Intel’s upcoming lineup for the Lunar Lake “Core Ultra 200” processors have been leaked, Videocardz reports. The lineup, under the Core Ultra 200V moniker will feature 9 SKUs – but due to the unique memory-on-package design, some of the SKUs are identical in silicon specs but only differed by the total RAM amount it’s attached with.
Intel Core Ultra 200V: Rumored Lineup

The specs of the Lunar Lake lineup has been listed by the outlet, and there are several interesting findings. First, there is only one Core Ultra 9 variant which is designed in the same way as the current-gen Meteor Lake Core Ultra 9 185H: this particular model is the only chip in the MTL lineup to feature PL1 = PL2 (45W), which allows it to fit into beefier laptops. Here, the equivalent would be Core Ultra 9 288V, which comes with 32GB of LPDDR5X-8533 RAM, 5.1GHz P-core boost clock, paired with Arc 140V graphics and the most potent version of the NPU with 48 TOPS on tap.
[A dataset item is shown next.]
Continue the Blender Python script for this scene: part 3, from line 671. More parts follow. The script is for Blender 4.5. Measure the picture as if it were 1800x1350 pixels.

Moving down the stack, we have four Core Ultra 7s and four Core Ultra 5s on the list, and all of them adhere to 17W PL1 and 30W PL2 – the former is sustained TDP for long-term multi-core workloads, while the latter is burst TDP for short-term multi-core workloads. The last digit of the number indicates the memory configuration: those with ‘8’ comes with 32GB of RAM onboard, while those with a ‘6’ have half the memory capacity in a single-rank configuration. Of course, this means the potential for user-upgradable memory is dead in the water, even if LPCAMM2 is poised to be the solution.
The Core Ultra 7 and Core Ultra 5 are also split in another metric, which is the onboard graphics. Intel is apparently giving its onboard GPUs a better name to identify models this time around, and here we can see the lower-end models come with Arc 130V (7 Xe2-cores), while the Core Ultra 7 and up packs Arc 140V (8 Xe2-cores), albeit at different clock speeds depending on which SKU you choose. Note that these iGPUs will be based on the new Xe2-LPG architecture, which will be powering the Arc Battlemage desktop GPUs in the near future.
One omission on this chart is the core configuration – we know Lunar Lake will max out at 4P+4E cores, and Hyper-Threading has officially gone the way of dodo for this generation. While nothing is known on this part, it likely won’t take long before more leaks gives us further look into the lineup, as Intel is rumored to launch the Core Ultra 200V series as early as mid-September this year.
Pokdepinion: It’ll be interesting to see how many of the Lunar Lake laptops will come with 32GB RAM onboard – these are still very rare these days unless you pay for the highest end of laptops.